=== Required work ===
Copy out the listing exactly.

=== Information provided ===
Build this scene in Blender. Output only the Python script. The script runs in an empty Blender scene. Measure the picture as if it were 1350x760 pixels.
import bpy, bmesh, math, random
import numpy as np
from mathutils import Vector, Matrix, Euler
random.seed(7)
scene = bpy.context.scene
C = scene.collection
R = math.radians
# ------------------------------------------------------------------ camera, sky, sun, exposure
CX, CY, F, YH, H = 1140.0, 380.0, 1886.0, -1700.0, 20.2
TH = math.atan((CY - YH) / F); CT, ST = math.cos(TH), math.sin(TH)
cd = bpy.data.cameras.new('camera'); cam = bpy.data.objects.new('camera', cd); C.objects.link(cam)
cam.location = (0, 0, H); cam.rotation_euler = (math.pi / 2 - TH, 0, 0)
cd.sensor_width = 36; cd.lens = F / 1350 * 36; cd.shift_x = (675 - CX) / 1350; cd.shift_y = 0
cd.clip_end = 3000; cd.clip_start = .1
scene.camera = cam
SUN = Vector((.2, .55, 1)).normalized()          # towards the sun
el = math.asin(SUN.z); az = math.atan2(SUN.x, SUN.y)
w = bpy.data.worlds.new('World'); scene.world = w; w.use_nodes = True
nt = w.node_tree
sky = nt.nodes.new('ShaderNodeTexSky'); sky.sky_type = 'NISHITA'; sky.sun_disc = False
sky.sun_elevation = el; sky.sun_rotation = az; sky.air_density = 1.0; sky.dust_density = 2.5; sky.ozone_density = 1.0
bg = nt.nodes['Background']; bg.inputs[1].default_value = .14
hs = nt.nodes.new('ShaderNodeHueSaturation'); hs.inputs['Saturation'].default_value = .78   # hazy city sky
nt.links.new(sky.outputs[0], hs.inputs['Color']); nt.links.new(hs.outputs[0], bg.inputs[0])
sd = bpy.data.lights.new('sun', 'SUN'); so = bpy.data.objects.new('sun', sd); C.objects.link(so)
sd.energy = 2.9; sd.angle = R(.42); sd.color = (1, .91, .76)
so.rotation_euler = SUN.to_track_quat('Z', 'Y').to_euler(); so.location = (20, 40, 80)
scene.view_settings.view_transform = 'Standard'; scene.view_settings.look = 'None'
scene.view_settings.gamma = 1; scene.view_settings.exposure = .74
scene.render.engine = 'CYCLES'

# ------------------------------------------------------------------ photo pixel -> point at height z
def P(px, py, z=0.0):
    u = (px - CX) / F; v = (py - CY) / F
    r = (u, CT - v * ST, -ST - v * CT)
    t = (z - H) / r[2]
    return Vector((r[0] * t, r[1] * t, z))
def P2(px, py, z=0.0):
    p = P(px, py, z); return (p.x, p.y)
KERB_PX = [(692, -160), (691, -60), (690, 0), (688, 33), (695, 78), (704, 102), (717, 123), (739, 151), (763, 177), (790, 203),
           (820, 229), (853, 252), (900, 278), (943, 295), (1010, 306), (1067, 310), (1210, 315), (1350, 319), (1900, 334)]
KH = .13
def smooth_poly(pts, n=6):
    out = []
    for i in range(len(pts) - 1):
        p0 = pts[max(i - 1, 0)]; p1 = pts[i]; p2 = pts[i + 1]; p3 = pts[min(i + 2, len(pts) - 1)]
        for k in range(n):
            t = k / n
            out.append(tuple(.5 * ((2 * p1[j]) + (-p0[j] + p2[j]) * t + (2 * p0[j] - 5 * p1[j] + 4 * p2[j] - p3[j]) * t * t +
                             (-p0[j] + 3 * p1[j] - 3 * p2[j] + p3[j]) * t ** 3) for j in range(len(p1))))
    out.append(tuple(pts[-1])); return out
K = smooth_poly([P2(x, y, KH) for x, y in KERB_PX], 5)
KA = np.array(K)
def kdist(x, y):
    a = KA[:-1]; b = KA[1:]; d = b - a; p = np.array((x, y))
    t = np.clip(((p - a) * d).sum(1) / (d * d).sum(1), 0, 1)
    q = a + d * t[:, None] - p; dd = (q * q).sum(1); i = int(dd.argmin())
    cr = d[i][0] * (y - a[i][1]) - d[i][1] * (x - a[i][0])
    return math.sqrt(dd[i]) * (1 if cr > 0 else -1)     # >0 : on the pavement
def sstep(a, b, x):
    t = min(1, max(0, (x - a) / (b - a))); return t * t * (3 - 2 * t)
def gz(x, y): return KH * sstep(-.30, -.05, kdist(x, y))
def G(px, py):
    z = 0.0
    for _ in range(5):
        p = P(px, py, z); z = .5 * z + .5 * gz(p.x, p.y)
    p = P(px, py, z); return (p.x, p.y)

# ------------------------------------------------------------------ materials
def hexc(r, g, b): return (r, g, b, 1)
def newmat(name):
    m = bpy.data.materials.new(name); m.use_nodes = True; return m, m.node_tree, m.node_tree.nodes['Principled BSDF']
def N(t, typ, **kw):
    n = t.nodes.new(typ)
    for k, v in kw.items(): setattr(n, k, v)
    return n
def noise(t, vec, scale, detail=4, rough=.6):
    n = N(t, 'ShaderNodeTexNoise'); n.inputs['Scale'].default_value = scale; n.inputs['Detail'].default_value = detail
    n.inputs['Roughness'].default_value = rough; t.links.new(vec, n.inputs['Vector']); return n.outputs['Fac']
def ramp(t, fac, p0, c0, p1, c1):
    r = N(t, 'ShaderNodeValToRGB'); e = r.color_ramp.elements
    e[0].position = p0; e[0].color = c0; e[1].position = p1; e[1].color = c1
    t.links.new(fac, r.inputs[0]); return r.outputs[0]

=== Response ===
Build this scene in Blender. Output only the Python script. The script runs in an empty Blender scene. Measure the picture as if it were 1350x760 pixels.
import bpy, bmesh, math, random
import numpy as np
from mathutils import Vector, Matrix, Euler
random.seed(7)
scene = bpy.context.scene
C = scene.collection
R = math.radians
# ------------------------------------------------------------------ camera, sky, sun, exposure
CX, CY, F, YH, H = 1140.0, 380.0, 1886.0, -1700.0, 20.2
TH = math.atan((CY - YH) / F); CT, ST = math.cos(TH), math.sin(TH)
cd = bpy.data.cameras.new('camera'); cam = bpy.data.objects.new('camera', cd); C.objects.link(cam)
cam.location = (0, 0, H); cam.rotation_euler = (math.pi / 2 - TH, 0, 0)
cd.sensor_width = 36; cd.lens = F / 1350 * 36; cd.shift_x = (675 - CX) / 1350; cd.shift_y = 0
cd.clip_end = 3000; cd.clip_start = .1
scene.camera = cam
SUN = Vector((.2, .55, 1)).normalized()          # towards the sun
el = math.asin(SUN.z); az = math.atan2(SUN.x, SUN.y)
w = bpy.data.worlds.new('World'); scene.world = w; w.use_nodes = True
nt = w.node_tree
sky = nt.nodes.new('ShaderNodeTexSky'); sky.sky_type = 'NISHITA'; sky.sun_disc = False
sky.sun_elevation = el; sky.sun_rotation = az; sky.air_density = 1.0; sky.dust_density = 2.5; sky.ozone_density = 1.0
bg = nt.nodes['Background']; bg.inputs[1].default_value = .14
hs = nt.nodes.new('ShaderNodeHueSaturation'); hs.inputs['Saturation'].default_value = .78   # hazy city sky
nt.links.new(sky.outputs[0], hs.inputs['Color']); nt.links.new(hs.outputs[0], bg.inputs[0])
sd = bpy.data.lights.new('sun', 'SUN'); so = bpy.data.objects.new('sun', sd); C.objects.link(so)
sd.energy = 2.9; sd.angle = R(.42); sd.color = (1, .91, .76)
so.rotation_euler = SUN.to_track_quat('Z', 'Y').to_euler(); so.location = (20, 40, 80)
scene.view_settings.view_transform = 'Standard'; scene.view_settings.look = 'None'
scene.view_settings.gamma = 1; scene.view_settings.exposure = .74
scene.render.engine = 'CYCLES'

# ------------------------------------------------------------------ photo pixel -> point at height z
def P(px, py, z=0.0):
    u = (px - CX) / F; v = (py - CY) / F
    r = (u, CT - v * ST, -ST - v * CT)
    t = (z - H) / r[2]
    return Vector((r[0] * t, r[1] * t, z))
def P2(px, py, z=0.0):
    p = P(px, py, z); return (p.x, p.y)
KERB_PX = [(692, -160), (691, -60), (690, 0), (688, 33), (695, 78), (704, 102), (717, 123), (739, 151), (763, 177), (790, 203),
           (820, 229), (853, 252), (900, 278), (943, 295), (1010, 306), (1067, 310), (1210, 315), (1350, 319), (1900, 334)]
KH = .13
def smooth_poly(pts, n=6):
    out = []
    for i in range(len(pts) - 1):
        p0 = pts[max(i - 1, 0)]; p1 = pts[i]; p2 = pts[i + 1]; p3 = pts[min(i + 2, len(pts) - 1)]
        for k in range(n):
            t = k / n
            out.append(tuple(.5 * ((2 * p1[j]) + (-p0[j] + p2[j]) * t + (2 * p0[j] - 5 * p1[j] + 4 * p2[j] - p3[j]) * t * t +
                             (-p0[j] + 3 * p1[j] - 3 * p2[j] + p3[j]) * t ** 3) for j in range(len(p1))))
    out.append(tuple(pts[-1])); return out
K = smooth_poly([P2(x, y, KH) for x, y in KERB_PX], 5)
KA = np.array(K)
def kdist(x, y):
    a = KA[:-1]; b = KA[1:]; d = b - a; p = np.array((x, y))
    t = np.clip(((p - a) * d).sum(1) / (d * d).sum(1), 0, 1)
    q = a + d * t[:, None] - p; dd = (q * q).sum(1); i = int(dd.argmin())
    cr = d[i][0] * (y - a[i][1]) - d[i][1] * (x - a[i][0])
    return math.sqrt(dd[i]) * (1 if cr > 0 else -1)     # >0 : on the pavement
def sstep(a, b, x):
    t = min(1, max(0, (x - a) / (b - a))); return t * t * (3 - 2 * t)
def gz(x, y): return KH * sstep(-.30, -.05, kdist(x, y))
def G(px, py):
    z = 0.0
    for _ in range(5):
        p = P(px, py, z); z = .5 * z + .5 * gz(p.x, p.y)
    p = P(px, py, z); return (p.x, p.y)

# ------------------------------------------------------------------ materials
def hexc(r, g, b): return (r, g, b, 1)
def newmat(name):
    m = bpy.data.materials.new(name); m.use_nodes = True; return m, m.node_tree, m.node_tree.nodes['Principled BSDF']
def N(t, typ, **kw):
    n = t.nodes.new(typ)
    for k, v in kw.items(): setattr(n, k, v)
    return n
def noise(t, vec, scale, detail=4, rough=.6):
    n = N(t, 'ShaderNodeTexNoise'); n.inputs['Scale'].default_value = scale; n.inputs['Detail'].default_value = detail
    n.inputs['Roughness'].default_value = rough; t.links.new(vec, n.inputs['Vector']); return n.outputs['Fac']
def ramp(t, fac, p0, c0, p1, c1):
    r = N(t, 'ShaderNodeValToRGB'); e = r.color_ramp.elements
    e[0].position = p0; e[0].color = c0; e[1].position = p1; e[1].color = c1
    t.links.new(fac, r.inputs[0]); return r.outputs[0]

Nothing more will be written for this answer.